ON any given day, the population of greater Kuala Lumpur brims dynamically with 8.8 million people inhabiting 10 cities and towns across 2,800sq km.
Around 2.075 million live and breathe life into the 167–year–old federal capital, literally translated as "muddy confluence", inside a landlocked jurisdiction of 243sq km.
As Southeast Asia's fastest-growing metropolis, the population is expected to swell by 2.25 per cent annually until it hits 9.8 million by 2030.
Greater Kuala Lumpur is Asean's fifth largest economy after Singapore, Jakarta, Bangkok and Manila.
The current 2.075 million residents are not static: over the weekend, especially if neighbouring states enjoy a public holiday, a big horde of "outsiders" drive or take the train, joined by ubiquitous foreign tourists, to crowd downtown metropolitan haunts.
It's conspicuous when visitors flood KL: traffic congestion quadruples, the MRT/LRT becomes standing room only, e-hailing cars are hard to access, parking becomes invaluable real estate, while illegal parking offers an opportunistic bonanza for eager tow trucks.
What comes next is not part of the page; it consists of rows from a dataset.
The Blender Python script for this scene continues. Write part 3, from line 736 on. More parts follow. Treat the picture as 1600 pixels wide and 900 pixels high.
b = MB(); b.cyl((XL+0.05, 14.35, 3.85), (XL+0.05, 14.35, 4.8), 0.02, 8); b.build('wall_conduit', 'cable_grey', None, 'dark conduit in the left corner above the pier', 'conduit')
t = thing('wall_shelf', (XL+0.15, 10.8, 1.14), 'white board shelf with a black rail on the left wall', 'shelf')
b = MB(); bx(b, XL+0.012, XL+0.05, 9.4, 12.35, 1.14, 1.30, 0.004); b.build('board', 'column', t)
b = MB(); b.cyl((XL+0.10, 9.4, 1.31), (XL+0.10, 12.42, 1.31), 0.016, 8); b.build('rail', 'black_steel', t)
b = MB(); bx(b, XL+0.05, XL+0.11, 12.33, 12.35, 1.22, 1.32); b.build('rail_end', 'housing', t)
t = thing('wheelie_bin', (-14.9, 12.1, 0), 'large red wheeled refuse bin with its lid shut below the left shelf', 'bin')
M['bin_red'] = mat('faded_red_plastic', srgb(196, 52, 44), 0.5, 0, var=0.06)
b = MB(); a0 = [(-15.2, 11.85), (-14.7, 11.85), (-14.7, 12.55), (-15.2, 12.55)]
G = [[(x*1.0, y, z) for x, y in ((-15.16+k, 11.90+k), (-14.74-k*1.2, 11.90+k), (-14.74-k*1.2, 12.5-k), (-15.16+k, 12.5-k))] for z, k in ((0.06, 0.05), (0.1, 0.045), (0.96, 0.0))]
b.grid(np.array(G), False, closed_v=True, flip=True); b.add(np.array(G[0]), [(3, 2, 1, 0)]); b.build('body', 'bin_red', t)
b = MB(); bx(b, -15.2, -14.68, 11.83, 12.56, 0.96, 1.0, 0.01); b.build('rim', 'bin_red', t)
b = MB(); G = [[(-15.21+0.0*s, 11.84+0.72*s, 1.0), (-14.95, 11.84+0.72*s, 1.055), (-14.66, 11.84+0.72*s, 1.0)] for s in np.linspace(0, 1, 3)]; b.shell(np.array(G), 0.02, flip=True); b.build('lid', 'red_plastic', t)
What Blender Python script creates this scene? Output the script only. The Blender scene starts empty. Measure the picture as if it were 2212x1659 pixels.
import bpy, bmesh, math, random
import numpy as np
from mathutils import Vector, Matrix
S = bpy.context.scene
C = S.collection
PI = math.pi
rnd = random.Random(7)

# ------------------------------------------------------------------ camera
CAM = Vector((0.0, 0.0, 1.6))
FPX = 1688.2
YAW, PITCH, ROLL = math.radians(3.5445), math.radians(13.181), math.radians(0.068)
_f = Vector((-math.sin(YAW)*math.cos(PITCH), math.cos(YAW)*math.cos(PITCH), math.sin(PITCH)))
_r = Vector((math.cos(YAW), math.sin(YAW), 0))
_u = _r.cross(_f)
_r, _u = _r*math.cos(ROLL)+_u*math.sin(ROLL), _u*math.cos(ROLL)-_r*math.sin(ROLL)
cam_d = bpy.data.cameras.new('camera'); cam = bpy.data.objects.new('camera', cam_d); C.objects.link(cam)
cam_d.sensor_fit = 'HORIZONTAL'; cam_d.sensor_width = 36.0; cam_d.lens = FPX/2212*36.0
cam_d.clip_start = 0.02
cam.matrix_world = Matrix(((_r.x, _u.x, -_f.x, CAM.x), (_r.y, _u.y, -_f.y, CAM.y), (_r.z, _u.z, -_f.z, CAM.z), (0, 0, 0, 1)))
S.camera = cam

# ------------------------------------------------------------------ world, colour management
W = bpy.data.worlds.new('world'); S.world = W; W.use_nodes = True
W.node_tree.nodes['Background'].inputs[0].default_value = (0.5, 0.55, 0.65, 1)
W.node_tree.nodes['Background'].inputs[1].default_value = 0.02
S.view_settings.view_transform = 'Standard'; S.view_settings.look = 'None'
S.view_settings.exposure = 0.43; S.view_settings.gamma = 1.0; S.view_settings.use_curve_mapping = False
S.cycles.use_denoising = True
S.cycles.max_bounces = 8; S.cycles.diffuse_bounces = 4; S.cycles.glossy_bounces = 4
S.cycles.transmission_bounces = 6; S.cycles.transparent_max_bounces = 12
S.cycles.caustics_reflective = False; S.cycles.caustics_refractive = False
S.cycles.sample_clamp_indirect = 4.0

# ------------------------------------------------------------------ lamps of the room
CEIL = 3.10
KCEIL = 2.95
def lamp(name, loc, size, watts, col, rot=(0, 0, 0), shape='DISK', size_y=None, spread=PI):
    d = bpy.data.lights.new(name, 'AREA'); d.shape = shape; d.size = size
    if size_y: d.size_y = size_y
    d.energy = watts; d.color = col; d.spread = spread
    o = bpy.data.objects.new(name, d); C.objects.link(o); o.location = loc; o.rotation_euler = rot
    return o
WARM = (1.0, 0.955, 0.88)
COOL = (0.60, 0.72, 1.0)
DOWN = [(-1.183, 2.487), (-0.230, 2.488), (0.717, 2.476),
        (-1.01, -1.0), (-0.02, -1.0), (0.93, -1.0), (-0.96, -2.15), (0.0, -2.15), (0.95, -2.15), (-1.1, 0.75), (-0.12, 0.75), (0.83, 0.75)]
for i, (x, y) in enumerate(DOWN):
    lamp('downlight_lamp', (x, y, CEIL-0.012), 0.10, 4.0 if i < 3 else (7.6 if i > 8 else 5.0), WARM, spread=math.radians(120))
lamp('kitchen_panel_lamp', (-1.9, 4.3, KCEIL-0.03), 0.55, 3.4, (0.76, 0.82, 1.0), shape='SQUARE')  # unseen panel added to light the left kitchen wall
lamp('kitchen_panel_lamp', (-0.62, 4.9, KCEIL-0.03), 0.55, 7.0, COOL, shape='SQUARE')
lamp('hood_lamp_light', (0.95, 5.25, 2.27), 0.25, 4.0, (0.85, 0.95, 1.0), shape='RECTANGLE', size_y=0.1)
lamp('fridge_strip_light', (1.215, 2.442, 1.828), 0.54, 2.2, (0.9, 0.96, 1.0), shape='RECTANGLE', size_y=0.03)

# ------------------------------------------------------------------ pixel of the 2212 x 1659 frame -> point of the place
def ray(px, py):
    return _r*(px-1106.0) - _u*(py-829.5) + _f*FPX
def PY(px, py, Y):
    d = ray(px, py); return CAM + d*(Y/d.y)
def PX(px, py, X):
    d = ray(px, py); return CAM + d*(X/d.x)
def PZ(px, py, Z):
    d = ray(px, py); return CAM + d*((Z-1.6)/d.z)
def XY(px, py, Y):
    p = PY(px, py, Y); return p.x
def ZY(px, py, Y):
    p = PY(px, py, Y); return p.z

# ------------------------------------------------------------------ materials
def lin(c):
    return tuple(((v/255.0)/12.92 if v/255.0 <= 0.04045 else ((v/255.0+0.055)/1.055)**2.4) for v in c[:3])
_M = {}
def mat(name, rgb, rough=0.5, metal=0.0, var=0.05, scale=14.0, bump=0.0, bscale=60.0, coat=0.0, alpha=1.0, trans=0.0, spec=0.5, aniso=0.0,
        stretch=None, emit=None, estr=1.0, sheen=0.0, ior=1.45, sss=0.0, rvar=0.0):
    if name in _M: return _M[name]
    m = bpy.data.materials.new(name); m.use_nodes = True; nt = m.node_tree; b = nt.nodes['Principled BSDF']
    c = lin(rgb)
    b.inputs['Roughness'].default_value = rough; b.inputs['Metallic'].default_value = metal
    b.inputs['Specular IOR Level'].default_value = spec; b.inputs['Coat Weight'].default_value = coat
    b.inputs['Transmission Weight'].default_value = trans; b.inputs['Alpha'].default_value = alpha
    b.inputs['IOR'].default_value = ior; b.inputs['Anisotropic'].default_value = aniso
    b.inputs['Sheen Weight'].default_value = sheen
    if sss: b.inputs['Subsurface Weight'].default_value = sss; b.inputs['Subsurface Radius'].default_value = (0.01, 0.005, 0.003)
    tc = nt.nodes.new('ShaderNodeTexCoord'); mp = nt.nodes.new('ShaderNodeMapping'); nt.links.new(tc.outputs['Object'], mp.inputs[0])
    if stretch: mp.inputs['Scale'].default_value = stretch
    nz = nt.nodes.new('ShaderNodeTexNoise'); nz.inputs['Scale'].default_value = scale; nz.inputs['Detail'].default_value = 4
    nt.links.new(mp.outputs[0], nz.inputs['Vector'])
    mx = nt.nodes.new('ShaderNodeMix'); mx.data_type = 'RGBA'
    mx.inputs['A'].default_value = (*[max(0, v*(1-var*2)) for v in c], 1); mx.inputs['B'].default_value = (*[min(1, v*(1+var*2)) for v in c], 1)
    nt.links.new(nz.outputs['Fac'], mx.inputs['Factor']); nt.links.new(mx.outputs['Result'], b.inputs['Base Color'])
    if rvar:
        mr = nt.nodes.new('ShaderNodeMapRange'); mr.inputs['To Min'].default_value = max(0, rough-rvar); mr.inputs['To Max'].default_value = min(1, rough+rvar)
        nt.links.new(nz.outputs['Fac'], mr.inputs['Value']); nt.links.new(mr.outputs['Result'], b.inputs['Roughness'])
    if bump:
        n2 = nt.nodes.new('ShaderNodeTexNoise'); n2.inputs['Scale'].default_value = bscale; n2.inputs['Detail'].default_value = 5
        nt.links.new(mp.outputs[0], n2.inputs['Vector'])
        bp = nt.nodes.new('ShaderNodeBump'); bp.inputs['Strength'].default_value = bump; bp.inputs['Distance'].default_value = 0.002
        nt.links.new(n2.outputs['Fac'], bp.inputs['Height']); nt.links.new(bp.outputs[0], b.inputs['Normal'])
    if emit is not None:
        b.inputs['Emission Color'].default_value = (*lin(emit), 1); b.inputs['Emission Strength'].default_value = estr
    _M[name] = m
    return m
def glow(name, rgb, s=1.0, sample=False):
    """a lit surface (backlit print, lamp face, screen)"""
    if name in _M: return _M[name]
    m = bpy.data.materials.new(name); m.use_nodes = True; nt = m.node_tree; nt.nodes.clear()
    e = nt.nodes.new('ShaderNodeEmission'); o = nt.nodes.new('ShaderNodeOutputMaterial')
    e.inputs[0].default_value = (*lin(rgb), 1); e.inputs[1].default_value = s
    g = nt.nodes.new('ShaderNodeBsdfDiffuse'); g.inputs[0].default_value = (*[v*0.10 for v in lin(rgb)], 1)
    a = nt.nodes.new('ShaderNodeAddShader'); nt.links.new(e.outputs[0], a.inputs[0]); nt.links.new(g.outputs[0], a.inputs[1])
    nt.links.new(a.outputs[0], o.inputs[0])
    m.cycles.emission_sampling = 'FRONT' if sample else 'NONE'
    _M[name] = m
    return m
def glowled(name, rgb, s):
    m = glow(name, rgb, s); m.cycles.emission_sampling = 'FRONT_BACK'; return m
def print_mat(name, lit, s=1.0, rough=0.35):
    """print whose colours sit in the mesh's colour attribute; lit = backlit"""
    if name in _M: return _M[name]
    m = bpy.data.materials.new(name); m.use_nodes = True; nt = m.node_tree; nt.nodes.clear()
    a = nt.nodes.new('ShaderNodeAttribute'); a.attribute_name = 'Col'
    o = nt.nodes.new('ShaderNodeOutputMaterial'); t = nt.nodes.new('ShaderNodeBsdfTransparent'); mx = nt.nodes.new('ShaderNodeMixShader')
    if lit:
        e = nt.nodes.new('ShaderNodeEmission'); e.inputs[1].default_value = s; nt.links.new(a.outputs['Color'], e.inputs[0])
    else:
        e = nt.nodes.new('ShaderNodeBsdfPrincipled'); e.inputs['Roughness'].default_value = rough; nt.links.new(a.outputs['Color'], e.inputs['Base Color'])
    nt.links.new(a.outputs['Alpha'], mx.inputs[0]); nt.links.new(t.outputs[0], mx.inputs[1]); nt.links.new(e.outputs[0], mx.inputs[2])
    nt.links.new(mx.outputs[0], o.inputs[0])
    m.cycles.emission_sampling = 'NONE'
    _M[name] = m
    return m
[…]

Visitors concentrate at major tourist traps, the massive shopping malls in Kuala Lumpur's famed Golden Triangle, making pit stops before the Petronas Twin Towers for obligatory photo shoots after invading favourite tourist attractions.
On days like these, locals know better than to mingle with the maddening crowd, preferring to shop and dine at their respective suburbs, flourishing with boutique malls, restaurants and food courts.
Kuala Lumpur's career, trade and commerce opportunities, and bright lights, are impetuses for unstoppable and exponential growth.
The question is, how does City Hall cope with the population boom? The key will always be conceiving creative ways to accommodate demands for affordable housing where land is ultra-scarce, pressured by rural and foreign migration.
As a liveable city, Kuala Lumpur is under heavy pressure from mass migration: unless curtailed or controlled, the city's fringes are ripe for unwitting slums.
With affordable housing spreading thin, remaining vacant slots are acquired and developed at premium prices, resulting in new properties only the wealthy can afford.
The latest cycles of completed infrastructure and basic services' modernisation and upgrading are repeatedly upended by the intense weight of humanity and traffic.
One proposal has percolated for years: a deterrent entry fee per vehicle into downtown streets, which may be pertinent as a way to control traffic and popularise public transport.
Nagging air pollution remains problematic, while dwindling green lungs are characterised by disappearing neighbourhood football fields and playgrounds, sacrificed for new high-rise housing, office and retail projects.
Careerists overcome housing conundrums by following the lead of Malaysians down south: live in Johor Baru but hold jobs, some menial but lucrative, in Singapore.
That's why the North-South Expressway is perpetually choked during rush hour by traffic from immediate Selangor districts and even Seremban and Melaka.
It's the only affordable compromise, notwithstanding the exhausting commute — or they could switch jobs to within their domiciles for lesser prospects. Still, Kuala Lumpur's seductive lure is irresistible.